My project`s facebook page is “DreamLand Page”

NikiTo said:
Without acceleration/deacceleration it becomes a robot.

The equations of motion for inverted pendulum are a system of position dependent acceleration. This dependency makes it hard, but the result looks very similar to motion of constant acceleration.

So yes, if i would work on procedural animation, i would build it around that. It's the usual easy quadratic equations to get constant acceleration to hit a target in given time, for example. And this looks natural. I'll also use this to control arms of my ragdoll, where no balancing is involved.

In robotics, they often work with constant velocity motors instead, and this is what we perceive as ‘looking robotic’.

I did not know 3D software has acceleration curves now? That's new and sounds a very good idea. I made a walk cycle animation only once but it took 3 days to make it look good.

Calin said:
units/characters will fall so you need to handle rising back.

Yeah that's a good example for problems. Likely i could hardcode stand up bahviors, e.g. if landed on back or belly.

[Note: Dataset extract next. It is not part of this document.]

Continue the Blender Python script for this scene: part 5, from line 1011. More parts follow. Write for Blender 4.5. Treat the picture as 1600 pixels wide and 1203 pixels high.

But imagine the character falls under a table. Dumb ragdoll is doomed to do embarrassing stuff i guess. Things become hard then… but current game scan't do that either.

Before you can run, you need to "lose" balance toward the direction you want to run.
Running is a special case of displaced center of mass.
This is a small problem in games where fast reaction matters.
In a fantasy game, you can change attack in the middle of the air. But irl, if you are running, and suddenly you want to dodge a car, you will fall. You can dodge it, but you will fall.
The response can not be instant like in current games.

JoeJ said:
I did not know 3D software has acceleration curves now? That's new and sounds a very good idea. I made a walk cycle animation only once but it took 3 days to make it look good.

No need to make it frame by frame anymore.

When you start a movement, there is acceleration, the so called Easy-In, and little bit before you reach your final pose, you start to slow down. So called easy-out. Otherwise it looks robotic. If you emulate one single force field per muscle(no need for millions of muscle fibers), you will get that natural easy-in easy-out movements. This is a nice thing about muscle simulation.